In today federal budget, the government announced plans for a review, led by the Department of Finance, which will examine the so-called “digitalization” of money and its possible impact on the traditional financial sector.

The budget pledged $17.7 million in funding over five years to finance a review that will, among other things, consider the need for a central bank digital currency (CBDC) in Canada.

A number of countries are exploring the potential of CBDCs, with the idea that their development could enhance payment systems, foster financial innovation and improve inclusion, while potentially reducing credit and liquidity risk.

However, there also concerns that the introduction of CBDCs could undermine bank deposits, which are a traditional source of bank funding; while also cutting into banks’ revenues from payments processing.

Additionally, it’s not clear how the presence of digital dollars could affect the financial system in the face of a credit or liquidity crisis. They may also give rise to other novel risks, such as increased cyber risk.

In addition to its examination of CBDCs, the government said that the review will also consider how to adapt the financial sector’s regulatory framework to deal with the risks posed by the digitalization of money; and, how to maintain the security and stability of the financial sector amid the development of these emerging technologies.

“The first phase of the review will be directed at digital currencies, including cryptocurrencies and stablecoins,” the government said in today’s budget.

The budget also reiterated the federal government’s pledge to amend financial sector legislation to overhaul the banking sector’s dispute resolution regime.

Specifically, the government indicated that it will introduce amendments to “provide for a single, non-profit external complaints handling body (ECB) in banking and to strengthen the ECB system.”

The measure aims to address concerns with the existing system, which allows for competition in complaint handling, enabling the banks to choose whether customer complaints that can’t be resolved internally should be referred to the Ombudsman for Banking Services and Investments (OBSI) or ADR Chambers Banking Ombuds Office (ADRBO). Currently, four of the big six banks use ADRBO, while only two (along with an array of smaller institutions) remain members of OBSI.

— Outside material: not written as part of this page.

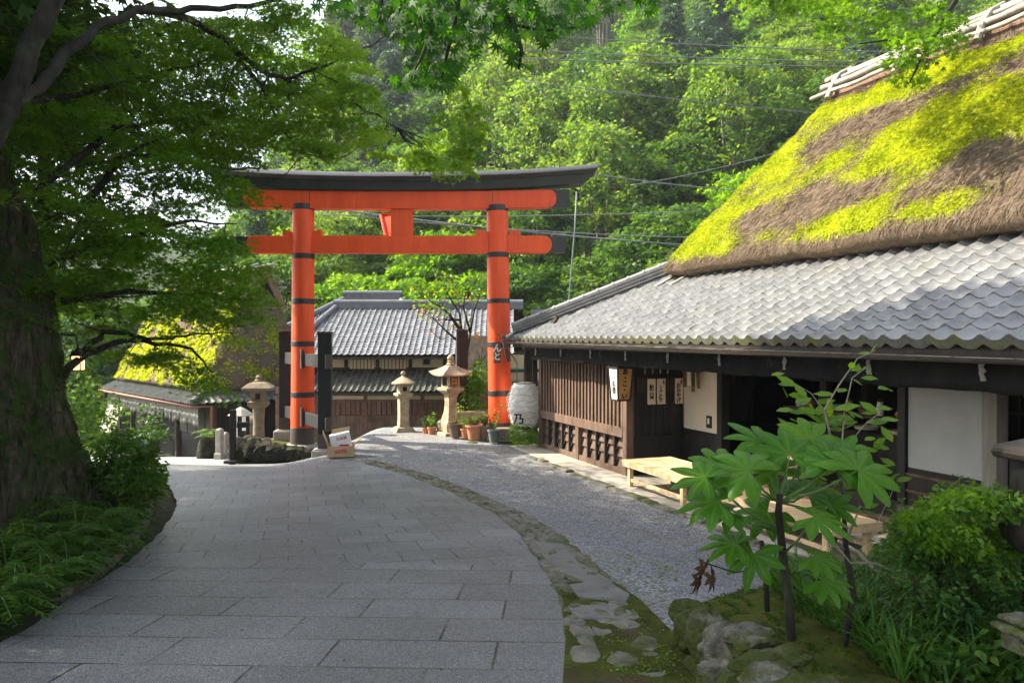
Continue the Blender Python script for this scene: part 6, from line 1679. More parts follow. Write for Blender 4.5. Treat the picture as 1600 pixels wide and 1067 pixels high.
# ---- small tree with orange-green leaves before the townhouse ---------
kt = thing('persimmon_tree', (-1.4, 21.0, 0), 'small crooked tree with thin orange and green leaves before the townhouse roof', 'tree')
mb = MB(); lbs = [[(726, 655, 20.9), (724, 600, 20.9), (728, 560, 20.9), (722, 520, 20.9), (705, 495, 20.8), (690, 480, 20.8), (672, 470, 20.7)], [(728, 560, 20.9), (735, 520, 21), (740, 490, 21), (748, 465, 21), (752, 450, 21)], [(722, 520, 20.9), (718, 490, 21), (700, 460, 21), (690, 440, 21)], [(726, 600, 20.9), (740, 590, 20.8), (752, 565, 20.7)], [(724, 540, 20.9), (700, 520, 20.8), (680, 500, 20.7), (664, 490, 20.7)], [(735, 520, 21), (724, 480, 21), (728, 455, 21)], [(720, 500, 20.9), (695, 500, 20.8), (688, 530, 20.7)]]
for q in lbs: 
    pts = [P(*p) for p in q]; r0 = .09 if q is lbs[0] else .035; mb.tube(pts, [r0 * (1 - .85 * k / (len(pts) - 1)) for k in range(len(pts))], 7)
    for k in range(8):
        a = pts[random.randrange(1, len(pts))]; mb.tube([a, a + Vector((random.uniform(-.4, .4), random.uniform(-.3, .3), random.uniform(.0, .45)))], [.010, .004], 4)
mb.build('trunk', 'branch', kt, True)
rg = np.random.default_rng(68)
c1, r1 = region_sprays([(640, 440), (700, 420), (765, 430), (775, 470), (700, 475), (650, 485)], 22, 20.3, 21.7, rg, (.22, .45)); c2_, r2_ = region_sprays([(650, 470), (750, 480), (740, 530), (690, 520)], 8, 20.5, 21.4, rg, (.2, .35))
arr = spray_leaves(c1, r1, 20, .12, rg, flat=.6, up=.5, rand=.8); add_leaves('crown', kt, 'leaf_glow', arr, T_RHOMB)
arr = spray_leaves(c2_ + c1[:5], r2_ + r1[:5], 13, .10, rg, flat=.7, up=.4, rand=.9); add_leaves('crown', kt, 'leaf_orange', arr, T_RHOMB)
sh = thing('climbing_shrub', (-1.2, 20.6, .05), 'leafy sunlit shrub growing beside the crooked tree and the tall stone lantern', 'shrub')
c1, r1 = region_sprays([(718, 560), (760, 565), (752, 600), (722, 605)], 12, 20.4, 21, rg, (.18, .3)); c2_, r2_ = region_sprays([(716, 600), (745, 600), (748, 648), (720, 640)], 14, 20.3, 20.7, rg, (.14, .25))
arr = spray_leaves(c1 + c2_, r1 + r2_, 60, .10, rg, flat=.6, up=.5, rand=.8); add_leaves('foliage', sh, 'leaf_glow', arr, T_RHOMB)
mb = MB()
for k in range(6): mb.tube([(-1.15 + k * .03, 20.6, -.1), P(722 + k * 5, 610, 20.6), P(720 + k * 7, 570, 20.7)], [.014, .010, .005], 5)
mb.build('stem', 'branch', sh, True)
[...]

Last year, Finance carried out a review of the existing ECB system, which led the government to conclude that reform was needed to establish a single, independent ECB to deal with consumer complaints. That commitment has now been carried into this year’s budget.

“Canadians deserve a fair and impartial process to address unresolved complaints with their banks,” the government said in today’s budget. “Banks should not be able to choose the complaints handling body they participate in, and the system should not be run on a for-profit basis.”